◆ **TASK INSTRUCTIONS**: Reproduce, please, the span of lines beginning at the line with "Generate a Blender" and ending at the line with "D = bpy.data;", inclusive, minus any pictures.
Start LISTING
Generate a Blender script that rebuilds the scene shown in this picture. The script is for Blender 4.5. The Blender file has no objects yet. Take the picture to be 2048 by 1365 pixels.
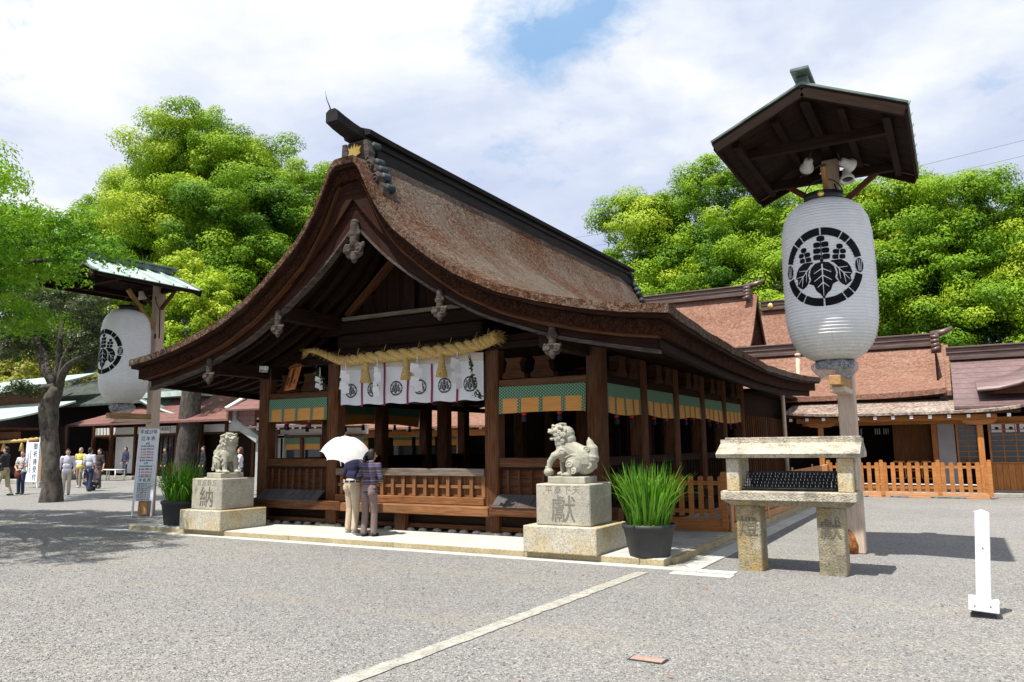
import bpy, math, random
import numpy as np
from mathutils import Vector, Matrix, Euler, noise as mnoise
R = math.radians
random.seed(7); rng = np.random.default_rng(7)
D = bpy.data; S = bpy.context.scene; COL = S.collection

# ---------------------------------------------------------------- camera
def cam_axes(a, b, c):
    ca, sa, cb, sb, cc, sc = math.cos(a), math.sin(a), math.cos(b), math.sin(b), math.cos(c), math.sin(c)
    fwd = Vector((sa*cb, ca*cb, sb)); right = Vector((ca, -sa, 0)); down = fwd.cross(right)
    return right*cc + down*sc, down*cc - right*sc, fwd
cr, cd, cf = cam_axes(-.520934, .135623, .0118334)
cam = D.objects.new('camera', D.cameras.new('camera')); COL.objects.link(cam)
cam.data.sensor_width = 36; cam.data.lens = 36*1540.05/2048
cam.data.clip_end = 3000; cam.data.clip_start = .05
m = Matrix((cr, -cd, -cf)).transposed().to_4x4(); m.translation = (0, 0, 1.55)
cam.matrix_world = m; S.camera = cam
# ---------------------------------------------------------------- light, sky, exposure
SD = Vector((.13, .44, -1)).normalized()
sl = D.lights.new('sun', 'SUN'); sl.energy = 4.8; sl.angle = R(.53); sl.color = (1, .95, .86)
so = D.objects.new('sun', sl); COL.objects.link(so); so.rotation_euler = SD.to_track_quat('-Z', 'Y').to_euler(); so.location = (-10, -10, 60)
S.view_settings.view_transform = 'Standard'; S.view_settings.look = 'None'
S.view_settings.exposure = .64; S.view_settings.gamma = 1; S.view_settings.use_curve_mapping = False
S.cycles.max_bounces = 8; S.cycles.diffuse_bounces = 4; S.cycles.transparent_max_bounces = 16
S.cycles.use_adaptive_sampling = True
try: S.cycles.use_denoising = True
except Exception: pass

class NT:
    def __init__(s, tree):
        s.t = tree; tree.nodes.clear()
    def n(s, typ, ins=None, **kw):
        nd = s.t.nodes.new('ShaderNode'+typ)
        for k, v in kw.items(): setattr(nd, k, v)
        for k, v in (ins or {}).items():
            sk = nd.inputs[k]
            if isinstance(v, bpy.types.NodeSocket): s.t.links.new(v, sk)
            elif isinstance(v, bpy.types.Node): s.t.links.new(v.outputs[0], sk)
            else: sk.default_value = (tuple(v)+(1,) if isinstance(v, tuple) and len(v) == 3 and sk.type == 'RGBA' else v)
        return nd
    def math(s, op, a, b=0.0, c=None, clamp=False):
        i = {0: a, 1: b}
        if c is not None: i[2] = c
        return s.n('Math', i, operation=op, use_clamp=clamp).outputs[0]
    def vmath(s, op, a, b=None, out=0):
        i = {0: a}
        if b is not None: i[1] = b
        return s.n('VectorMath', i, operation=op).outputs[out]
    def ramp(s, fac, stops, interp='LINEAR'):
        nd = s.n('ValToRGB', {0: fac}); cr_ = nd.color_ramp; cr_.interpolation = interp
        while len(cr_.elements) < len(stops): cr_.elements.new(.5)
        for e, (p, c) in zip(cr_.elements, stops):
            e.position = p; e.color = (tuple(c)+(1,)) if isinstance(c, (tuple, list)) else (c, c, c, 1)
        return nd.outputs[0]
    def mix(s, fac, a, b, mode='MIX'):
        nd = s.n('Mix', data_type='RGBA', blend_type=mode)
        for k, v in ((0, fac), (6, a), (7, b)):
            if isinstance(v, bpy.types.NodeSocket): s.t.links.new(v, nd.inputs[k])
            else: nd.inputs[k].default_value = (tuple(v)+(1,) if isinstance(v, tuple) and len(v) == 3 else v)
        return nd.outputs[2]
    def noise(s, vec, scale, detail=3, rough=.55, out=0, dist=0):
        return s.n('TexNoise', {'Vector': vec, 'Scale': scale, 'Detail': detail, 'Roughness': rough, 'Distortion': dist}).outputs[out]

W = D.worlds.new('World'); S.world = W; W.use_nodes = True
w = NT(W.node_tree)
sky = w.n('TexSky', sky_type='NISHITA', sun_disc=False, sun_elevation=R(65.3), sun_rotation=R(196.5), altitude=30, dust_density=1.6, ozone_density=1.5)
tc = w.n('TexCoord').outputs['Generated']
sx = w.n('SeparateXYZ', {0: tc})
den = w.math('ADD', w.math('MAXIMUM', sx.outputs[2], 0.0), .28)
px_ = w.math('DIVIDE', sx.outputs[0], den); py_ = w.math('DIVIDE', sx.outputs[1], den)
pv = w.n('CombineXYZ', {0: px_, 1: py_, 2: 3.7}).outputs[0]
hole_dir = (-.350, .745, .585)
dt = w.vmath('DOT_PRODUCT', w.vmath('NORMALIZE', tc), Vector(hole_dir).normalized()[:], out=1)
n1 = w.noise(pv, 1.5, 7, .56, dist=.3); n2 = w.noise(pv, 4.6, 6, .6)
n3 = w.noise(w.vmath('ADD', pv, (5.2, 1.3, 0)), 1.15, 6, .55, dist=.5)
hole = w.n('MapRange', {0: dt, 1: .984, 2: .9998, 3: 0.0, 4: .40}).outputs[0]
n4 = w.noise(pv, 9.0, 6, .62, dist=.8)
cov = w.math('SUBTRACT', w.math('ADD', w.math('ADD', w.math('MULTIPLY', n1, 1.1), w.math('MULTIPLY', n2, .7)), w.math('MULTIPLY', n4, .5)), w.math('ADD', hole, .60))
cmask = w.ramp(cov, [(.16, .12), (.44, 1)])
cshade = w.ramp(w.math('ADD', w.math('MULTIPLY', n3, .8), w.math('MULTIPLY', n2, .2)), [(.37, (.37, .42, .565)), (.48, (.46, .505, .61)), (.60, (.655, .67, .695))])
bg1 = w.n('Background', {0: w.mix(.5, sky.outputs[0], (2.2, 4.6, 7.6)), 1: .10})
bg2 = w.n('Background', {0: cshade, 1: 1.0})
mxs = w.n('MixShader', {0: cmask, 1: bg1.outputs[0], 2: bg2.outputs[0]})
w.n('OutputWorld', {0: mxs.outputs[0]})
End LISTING
Start LISTING
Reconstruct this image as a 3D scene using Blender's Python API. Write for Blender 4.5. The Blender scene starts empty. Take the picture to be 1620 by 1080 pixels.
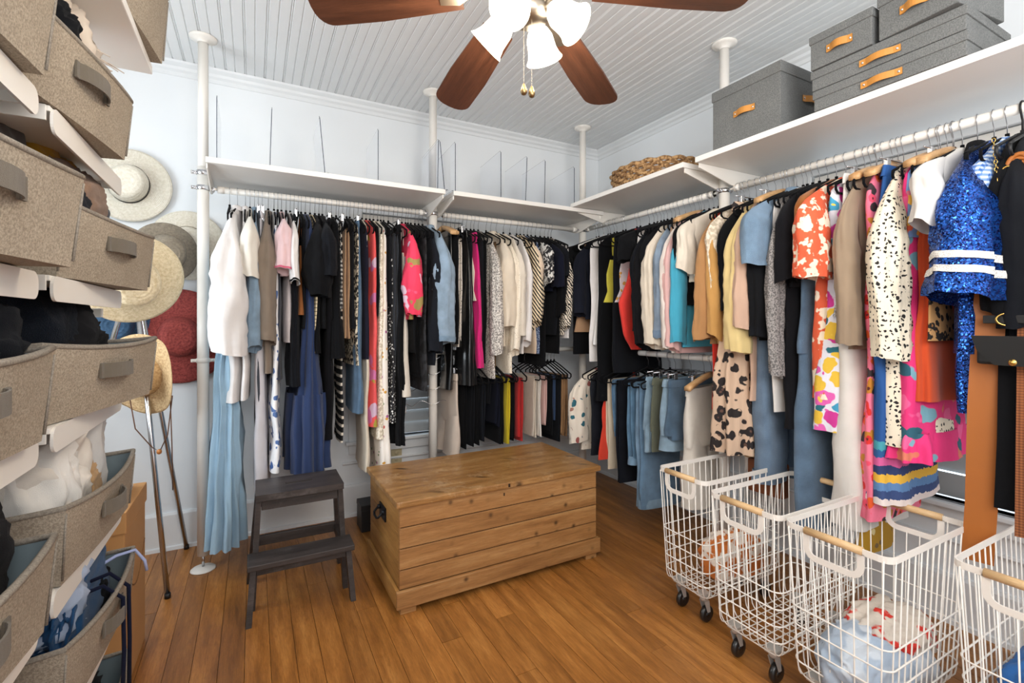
End LISTING
◆ **RESPONSE BELOW**:
Generate a Blender script that rebuilds the scene shown in this picture. The script is for Blender 4.5. The Blender file has no objects yet. Take the picture to be 2048 by 1365 pixels.
import bpy, math, random
import numpy as np
from mathutils import Vector, Matrix, Euler, noise as mnoise
R = math.radians
random.seed(7); rng = np.random.default_rng(7)
D = bpy.data; S = bpy.context.scene; COL = S.collection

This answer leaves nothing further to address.